** WHAT TO PRODUCE **
Search the data for the word "high". Reproduce every line where it is found.

** ENTRIES SHOWN **
---

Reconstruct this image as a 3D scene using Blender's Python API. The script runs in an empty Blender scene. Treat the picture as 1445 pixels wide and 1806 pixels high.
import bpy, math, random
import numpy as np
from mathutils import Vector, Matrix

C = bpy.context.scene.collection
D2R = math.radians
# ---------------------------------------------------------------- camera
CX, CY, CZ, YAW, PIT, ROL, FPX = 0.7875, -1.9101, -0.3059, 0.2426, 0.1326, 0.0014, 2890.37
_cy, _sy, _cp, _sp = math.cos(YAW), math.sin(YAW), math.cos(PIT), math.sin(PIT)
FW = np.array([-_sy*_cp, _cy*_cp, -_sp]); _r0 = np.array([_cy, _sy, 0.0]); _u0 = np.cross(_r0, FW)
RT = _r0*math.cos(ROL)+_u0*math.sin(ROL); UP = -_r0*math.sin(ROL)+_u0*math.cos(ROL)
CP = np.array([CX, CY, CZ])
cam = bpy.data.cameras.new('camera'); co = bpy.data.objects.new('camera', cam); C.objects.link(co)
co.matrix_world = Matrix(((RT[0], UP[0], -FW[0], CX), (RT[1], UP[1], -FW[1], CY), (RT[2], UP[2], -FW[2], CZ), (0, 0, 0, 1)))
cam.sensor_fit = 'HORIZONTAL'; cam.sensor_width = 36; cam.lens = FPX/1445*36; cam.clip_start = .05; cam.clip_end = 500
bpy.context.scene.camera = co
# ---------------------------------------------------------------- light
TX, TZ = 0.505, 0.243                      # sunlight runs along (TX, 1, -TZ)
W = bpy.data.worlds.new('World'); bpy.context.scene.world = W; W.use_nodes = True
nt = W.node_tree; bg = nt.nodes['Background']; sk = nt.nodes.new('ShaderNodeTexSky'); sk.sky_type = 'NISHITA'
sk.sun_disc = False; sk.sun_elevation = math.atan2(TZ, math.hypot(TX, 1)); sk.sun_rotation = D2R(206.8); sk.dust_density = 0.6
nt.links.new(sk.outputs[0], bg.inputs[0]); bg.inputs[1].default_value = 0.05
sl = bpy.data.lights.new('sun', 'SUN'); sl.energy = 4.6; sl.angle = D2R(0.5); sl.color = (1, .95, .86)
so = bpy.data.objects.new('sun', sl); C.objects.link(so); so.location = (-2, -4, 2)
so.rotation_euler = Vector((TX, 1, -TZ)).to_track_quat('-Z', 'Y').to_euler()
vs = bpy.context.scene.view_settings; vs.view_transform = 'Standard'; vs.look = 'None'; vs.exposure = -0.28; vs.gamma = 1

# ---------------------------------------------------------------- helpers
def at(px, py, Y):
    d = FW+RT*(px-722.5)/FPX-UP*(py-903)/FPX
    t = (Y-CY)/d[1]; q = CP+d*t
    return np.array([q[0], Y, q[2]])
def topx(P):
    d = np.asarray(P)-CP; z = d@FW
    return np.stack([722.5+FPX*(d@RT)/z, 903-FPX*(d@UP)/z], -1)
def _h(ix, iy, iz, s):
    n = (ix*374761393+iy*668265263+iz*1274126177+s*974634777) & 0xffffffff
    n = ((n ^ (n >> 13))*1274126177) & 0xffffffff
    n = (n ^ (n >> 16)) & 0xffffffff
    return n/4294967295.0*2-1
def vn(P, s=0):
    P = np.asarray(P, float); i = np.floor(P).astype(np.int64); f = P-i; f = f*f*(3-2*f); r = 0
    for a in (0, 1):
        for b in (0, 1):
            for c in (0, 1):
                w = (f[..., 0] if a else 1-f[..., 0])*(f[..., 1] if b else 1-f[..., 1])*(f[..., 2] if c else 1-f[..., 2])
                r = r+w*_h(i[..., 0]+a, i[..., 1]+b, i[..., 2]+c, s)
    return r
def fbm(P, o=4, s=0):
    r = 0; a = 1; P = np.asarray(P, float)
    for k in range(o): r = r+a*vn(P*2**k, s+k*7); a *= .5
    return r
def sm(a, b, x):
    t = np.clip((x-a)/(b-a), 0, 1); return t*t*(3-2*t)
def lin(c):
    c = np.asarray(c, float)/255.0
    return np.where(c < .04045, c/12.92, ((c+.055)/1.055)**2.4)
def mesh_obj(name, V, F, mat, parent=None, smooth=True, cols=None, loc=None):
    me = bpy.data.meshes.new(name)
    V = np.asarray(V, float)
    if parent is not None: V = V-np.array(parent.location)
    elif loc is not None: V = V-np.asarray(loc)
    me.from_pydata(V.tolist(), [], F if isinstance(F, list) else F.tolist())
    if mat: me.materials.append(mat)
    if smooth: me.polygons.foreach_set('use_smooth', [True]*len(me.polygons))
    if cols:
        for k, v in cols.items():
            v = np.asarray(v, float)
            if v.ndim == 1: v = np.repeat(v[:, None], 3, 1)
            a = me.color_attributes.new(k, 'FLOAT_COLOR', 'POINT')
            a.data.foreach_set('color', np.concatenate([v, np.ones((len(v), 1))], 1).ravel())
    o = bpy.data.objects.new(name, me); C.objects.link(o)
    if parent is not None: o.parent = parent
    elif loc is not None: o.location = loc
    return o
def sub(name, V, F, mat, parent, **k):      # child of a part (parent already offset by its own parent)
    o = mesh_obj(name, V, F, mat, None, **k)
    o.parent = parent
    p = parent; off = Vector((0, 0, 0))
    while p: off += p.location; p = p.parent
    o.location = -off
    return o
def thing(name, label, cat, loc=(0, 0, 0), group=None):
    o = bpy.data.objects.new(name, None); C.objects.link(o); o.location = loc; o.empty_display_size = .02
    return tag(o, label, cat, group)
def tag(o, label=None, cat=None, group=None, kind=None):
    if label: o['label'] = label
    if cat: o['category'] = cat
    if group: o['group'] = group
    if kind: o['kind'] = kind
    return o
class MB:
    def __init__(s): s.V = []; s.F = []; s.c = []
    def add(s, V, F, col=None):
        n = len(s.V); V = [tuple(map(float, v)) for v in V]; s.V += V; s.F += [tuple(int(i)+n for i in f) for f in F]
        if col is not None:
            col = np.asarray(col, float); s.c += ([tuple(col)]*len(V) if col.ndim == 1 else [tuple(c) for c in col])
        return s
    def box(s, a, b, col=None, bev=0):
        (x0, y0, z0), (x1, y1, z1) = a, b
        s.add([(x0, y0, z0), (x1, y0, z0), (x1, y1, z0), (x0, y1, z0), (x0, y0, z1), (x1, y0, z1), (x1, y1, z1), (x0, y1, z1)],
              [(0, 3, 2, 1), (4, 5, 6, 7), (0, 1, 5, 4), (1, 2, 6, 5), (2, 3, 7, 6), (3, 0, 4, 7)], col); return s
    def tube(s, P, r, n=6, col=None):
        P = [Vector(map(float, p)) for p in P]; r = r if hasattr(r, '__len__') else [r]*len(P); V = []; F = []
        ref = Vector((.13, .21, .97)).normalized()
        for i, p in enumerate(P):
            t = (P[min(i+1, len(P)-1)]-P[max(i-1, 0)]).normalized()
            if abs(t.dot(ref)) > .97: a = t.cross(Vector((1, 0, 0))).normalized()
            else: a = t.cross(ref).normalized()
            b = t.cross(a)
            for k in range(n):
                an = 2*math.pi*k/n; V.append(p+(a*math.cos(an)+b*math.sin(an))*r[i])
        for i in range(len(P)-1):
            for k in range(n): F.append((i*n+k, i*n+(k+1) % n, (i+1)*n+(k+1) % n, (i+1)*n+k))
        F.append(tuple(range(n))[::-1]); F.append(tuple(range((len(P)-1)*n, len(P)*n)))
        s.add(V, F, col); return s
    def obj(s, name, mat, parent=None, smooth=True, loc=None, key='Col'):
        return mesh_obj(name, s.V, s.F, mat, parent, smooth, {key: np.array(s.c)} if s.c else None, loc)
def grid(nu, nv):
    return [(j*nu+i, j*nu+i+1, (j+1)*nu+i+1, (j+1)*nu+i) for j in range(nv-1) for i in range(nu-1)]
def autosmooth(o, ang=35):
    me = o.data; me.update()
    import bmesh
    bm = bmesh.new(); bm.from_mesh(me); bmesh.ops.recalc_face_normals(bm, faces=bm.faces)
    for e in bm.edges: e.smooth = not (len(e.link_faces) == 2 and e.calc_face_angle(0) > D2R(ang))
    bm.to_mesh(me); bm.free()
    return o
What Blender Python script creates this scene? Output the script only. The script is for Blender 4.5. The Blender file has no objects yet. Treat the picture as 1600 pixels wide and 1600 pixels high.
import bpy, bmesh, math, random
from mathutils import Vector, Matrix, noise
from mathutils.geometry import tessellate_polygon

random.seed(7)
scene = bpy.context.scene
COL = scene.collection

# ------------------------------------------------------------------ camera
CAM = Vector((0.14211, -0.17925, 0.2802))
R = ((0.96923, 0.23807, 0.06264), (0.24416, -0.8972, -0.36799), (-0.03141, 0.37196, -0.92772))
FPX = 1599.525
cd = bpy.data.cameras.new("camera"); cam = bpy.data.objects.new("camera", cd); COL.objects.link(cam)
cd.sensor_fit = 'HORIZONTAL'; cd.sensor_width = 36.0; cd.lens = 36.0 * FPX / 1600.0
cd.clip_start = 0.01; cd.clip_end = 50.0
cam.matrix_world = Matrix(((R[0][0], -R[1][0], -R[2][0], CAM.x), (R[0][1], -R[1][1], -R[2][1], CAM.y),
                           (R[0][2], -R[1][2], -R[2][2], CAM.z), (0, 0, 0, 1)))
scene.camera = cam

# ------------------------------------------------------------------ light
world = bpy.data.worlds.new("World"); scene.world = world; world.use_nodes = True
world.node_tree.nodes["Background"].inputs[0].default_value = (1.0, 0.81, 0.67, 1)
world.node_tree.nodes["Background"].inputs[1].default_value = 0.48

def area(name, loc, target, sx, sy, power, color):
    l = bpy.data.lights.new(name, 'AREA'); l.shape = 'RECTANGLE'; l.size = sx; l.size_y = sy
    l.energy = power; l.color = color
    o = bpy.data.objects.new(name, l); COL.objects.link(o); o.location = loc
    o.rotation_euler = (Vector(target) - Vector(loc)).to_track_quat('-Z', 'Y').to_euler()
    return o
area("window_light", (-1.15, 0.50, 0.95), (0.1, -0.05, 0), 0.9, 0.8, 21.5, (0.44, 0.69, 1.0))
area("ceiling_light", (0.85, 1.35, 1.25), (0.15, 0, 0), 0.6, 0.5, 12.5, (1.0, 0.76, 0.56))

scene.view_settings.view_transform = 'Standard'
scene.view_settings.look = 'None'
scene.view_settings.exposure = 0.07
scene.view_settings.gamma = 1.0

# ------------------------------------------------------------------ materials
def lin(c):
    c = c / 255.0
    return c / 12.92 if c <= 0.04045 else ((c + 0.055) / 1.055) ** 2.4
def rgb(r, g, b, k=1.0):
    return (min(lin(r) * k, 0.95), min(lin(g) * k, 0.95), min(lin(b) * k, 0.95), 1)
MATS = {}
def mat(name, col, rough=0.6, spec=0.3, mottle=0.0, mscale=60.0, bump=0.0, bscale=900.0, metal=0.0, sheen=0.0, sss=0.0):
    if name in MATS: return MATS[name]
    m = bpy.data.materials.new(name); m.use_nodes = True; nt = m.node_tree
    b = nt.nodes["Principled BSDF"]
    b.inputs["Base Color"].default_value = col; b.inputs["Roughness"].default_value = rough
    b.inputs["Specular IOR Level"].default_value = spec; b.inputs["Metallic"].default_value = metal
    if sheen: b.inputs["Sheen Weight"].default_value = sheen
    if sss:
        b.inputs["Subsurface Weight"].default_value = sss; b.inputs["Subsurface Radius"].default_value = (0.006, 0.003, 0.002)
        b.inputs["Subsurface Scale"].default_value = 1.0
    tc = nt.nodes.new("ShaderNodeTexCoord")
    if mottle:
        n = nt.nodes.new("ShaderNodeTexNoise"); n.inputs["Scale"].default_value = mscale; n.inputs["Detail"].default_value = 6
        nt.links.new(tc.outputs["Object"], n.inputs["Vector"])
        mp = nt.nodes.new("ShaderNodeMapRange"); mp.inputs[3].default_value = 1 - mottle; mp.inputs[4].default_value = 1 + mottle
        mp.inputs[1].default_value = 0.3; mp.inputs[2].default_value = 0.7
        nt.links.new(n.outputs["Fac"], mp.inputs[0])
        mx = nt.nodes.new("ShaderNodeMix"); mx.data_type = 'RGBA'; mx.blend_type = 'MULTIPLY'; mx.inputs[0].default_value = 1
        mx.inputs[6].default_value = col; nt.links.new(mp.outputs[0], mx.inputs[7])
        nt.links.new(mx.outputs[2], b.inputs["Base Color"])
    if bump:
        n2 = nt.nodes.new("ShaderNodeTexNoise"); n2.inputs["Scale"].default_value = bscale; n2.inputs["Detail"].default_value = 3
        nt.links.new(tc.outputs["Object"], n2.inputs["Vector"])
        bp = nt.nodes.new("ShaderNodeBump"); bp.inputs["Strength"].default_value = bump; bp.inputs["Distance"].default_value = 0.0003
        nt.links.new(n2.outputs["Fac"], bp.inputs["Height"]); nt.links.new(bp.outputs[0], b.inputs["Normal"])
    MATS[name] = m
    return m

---

** THE REPLY **
Reconstruct this image as a 3D scene using Blender's Python API. The script runs in an empty Blender scene. Treat the picture as 1445 pixels wide and 1806 pixels high.
What Blender Python script creates this scene? Output the script only. The script is for Blender 4.5. The Blender file has no objects yet. Treat the picture as 1600 pixels wide and 1600 pixels high.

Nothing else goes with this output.